With emissions, though, there is potentially a big problem. Under current arrangements, supply companies – and also corporates that contract directly with generators under power purchase agreements – take the credit when they source green power. That is to say, it’s assumed that their purchases in the wholesale market are zero-carbon. On the back of these bulk purchases, they offer their customers green tariffs.

This must not be allowed to happen in the case of GB Energy. It would amount to more greenwash, potentially depress the development of new low carbon generation in aggregate, discourage energy saving amongst ‘green’ end users, and go against the spirit of the new company.

Greenwash

Why greenwash? Because GB Energy is being created as a public company, a national enterprise underwritten by all taxpayers. Private supply companies, and corporates, that happen to contract in future with GB Energy, will not be adding to the total stock of renewable energy in so doing. GB Energy will have numerous routes to market; it will not be forced to rely on any particular offtaker(s) for selling its power. It is almost inevitable that GB Energy will sell more to some offtakers than to others, but there is no compelling logic that says the former (and their own customers) should take more of the emissions reduction credit.

If we allow this to happen, there will be unfortunate consequences. Companies will be able to make significant claims about progress on decarbonisation when all they’ve actually done has been to push their way to the front of a queue for a product – electricity from GB Energy – that’s going to sell anyway. By making it easier for these companies to meet green targets, without actually having to develop or significantly assist the development of new projects themselves, the role of GB Energy in boosting the total quantity of green electricity would be undermined.

Furthermore, the ‘green’ end-users of this electricity will argue that they can consume as much as they want on the spurious basis that it’s carbon free, leading to higher emissions overall than in a counterfactual world where everyone, ‘green’ and ‘brown’, makes efforts to reduce power consumption.

But given that the electricity will be from renewable sources, isn’t it inevitable that whoever buys it will be able to make this claim? How could it be otherwise?

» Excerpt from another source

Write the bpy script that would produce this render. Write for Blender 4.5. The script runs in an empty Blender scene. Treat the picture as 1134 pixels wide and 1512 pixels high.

Fortunately, there is a straightforward alternative, one which avoids greenwashing and discrimination, and is true to the spirit of GB Energy.

Using the government’s own data

Every year, the UK government publishes greenhouse gas conversion factors. The most recent set was jointly released in July 2024 by the DESNZ and DEFRA. For the year 2024, the published factor is 0.20705 kg CO2 equivalent for each kWh of electricity generated in the country. Subject to annual updating and correction of any errors, this factor can – and should – be attributed to each kWh of electricity on a generation basis (i.e. before transmission and distribution losses) that is sold by GB Energy to suppliers and corporates. Whenever a supplier or corporate is required to calculate the emissions associated with these future purchases, it should multiply this factor by the number of kWh purchased.

This alternative approach would mean that when one supplier nips in to buy renewable energy that will be generated anyway – so that the pollution from the chunk of our national electricity demand that’s being met using fossil fuels is unchanged by the action – other suppliers (and their customers) don’t see their emissions factors rising because they’ve effectively been saddled with all that fossil fuel. In fact, it is the only approach that could leave the emissions factors for everyone else unchanged.

Using national statistics would be in keeping with the creation of a national company. In future, generation from GB Energy will tend to reduce the national GHG conversion factor, because a greater share of the country’s electricity will be from renewable sources; this reduction will be fairly attributed to all consumers – who collectively own and underwrite the national company – not an unconvincingly determined subset of them.

Perhaps most importantly, this alternative approach would avoid the very considerable potential for extra greenwash – and the accompanying dilution of meaningful efforts to decarbonise – that will otherwise be created alongside GB Energy. The last thing that we need is to provide more opportunities for companies and individuals to make bogus claims that their consumption of energy has no impact on the planet.